Kiwis can’t sleep in your ghost houses, Nick

The Government’s housing infrastructure announcement is another Nick Smith special – over-promising with no detail on delivery, says Labour’s Housing spokesperson Phil Twyford.

“Like the Special Housing Areas, this is a just a list of ghost houses from a Government that has made an art form out of promising houses but never building them.

“Bill English and Nick Smith are attempting to pull a fast one. They’re claiming specific numbers of houses will be built, but they’re not actually providing funding for a single house.

“This is loans for water infrastructure and bridges; National cannot point to a single plot of land and guarantee a house will be built there as a result. Even if Smith’s promises come true for once, they amount to less than 20,000 houses in five years, and just 2,200 in Auckland.

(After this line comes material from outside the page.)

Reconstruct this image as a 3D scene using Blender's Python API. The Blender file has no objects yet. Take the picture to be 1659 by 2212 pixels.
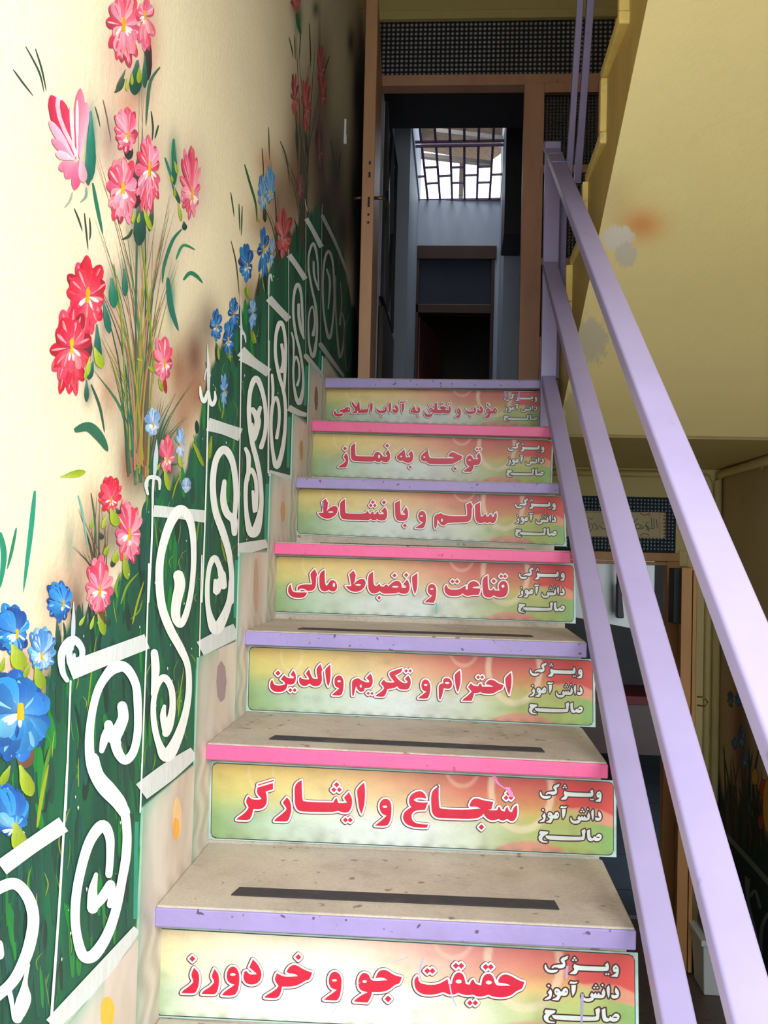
import bpy, bmesh, math, random
import numpy as np
from mathutils import Vector, Matrix
from mathutils.geometry import tessellate_polygon

# ------------------------------------------------------------------ camera, sky, exposure
FPX, YAW, PITCH, ROLL = 2087.99, 0.0734762, 0.0369562, 0.0265790
CAM = np.array([0.477537, -1.578404, 0.595354])
sc = bpy.context.scene
col = sc.collection
def cam_rot():
    cy, sy, cp, sp = math.cos(YAW), math.sin(YAW), math.cos(PITCH), math.sin(PITCH)
    f = np.array([-sy*cp, cy*cp, sp]); r = np.array([cy, sy, 0.]); u = np.cross(r, f)
    cr, sr = math.cos(ROLL), math.sin(ROLL)
    return np.array([cr*r+sr*u, -sr*r+cr*u, f])
CM = cam_rot()
cd = bpy.data.cameras.new('camera'); co = bpy.data.objects.new('camera', cd); col.objects.link(co)
cd.sensor_fit = 'HORIZONTAL'; cd.sensor_width = 36.0; cd.lens = FPX/1659*36.0
cd.clip_start = 0.02
mw = Matrix.Identity(4)
for i in range(3):
    mw[i][0] = CM[0][i]; mw[i][1] = CM[1][i]; mw[i][2] = -CM[2][i]; mw[i][3] = CAM[i]
co.matrix_world = mw
sc.camera = co
w = bpy.data.worlds.new('sky'); sc.world = w; w.use_nodes = True
bg = w.node_tree.nodes['Background']
bg.inputs['Color'].default_value = (0.86, 0.94, 1.0, 1); bg.inputs['Strength'].default_value = 2.9
sd = bpy.data.lights.new('open_doorway_daylight', 'AREA'); so = bpy.data.objects.new('open_doorway_daylight', sd); col.objects.link(so)
sd.energy = 18.5; sd.spread = math.radians(95); sd.size = 1.2; sd.size_y = 1.6; sd.shape = 'RECTANGLE'; sd.color = (1.0, 0.985, 0.96)
so.location = (1.3, -1.85, 1.5)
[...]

“Only Labour’s KiwiBuild policy will actually build houses that Kiwi families can afford to buy and sell them to first home buyers at cost.

“There’s no doubt a huge infrastructure deficit has built up in New Zealand after nine years of National. Labour will change the way infrastructure is financed, tapping international bond finance and packaging it for new developments, with the debt serviced through a targeted rate on the properties in a new development.

“It will be fairer, more cost efficient, and it will turn on the tap allowing investment to flow into the infrastructure our cities need for growth.

“National’s so-called Housing Infrastructure Fund is simply a line of credit for councils who are already up against their debt limits. This policy was dreamed up by political staff and rushed out without proper advice from departmental officials after National was criticised for not addressing housing and infrastructure in their 2016 Budget.

“National is good at promising its latest half-baked idea will solve the housing crisis but, after nine years, Kiwis are left with a lot of ghost houses and not a lot else,” says Phil Twyford.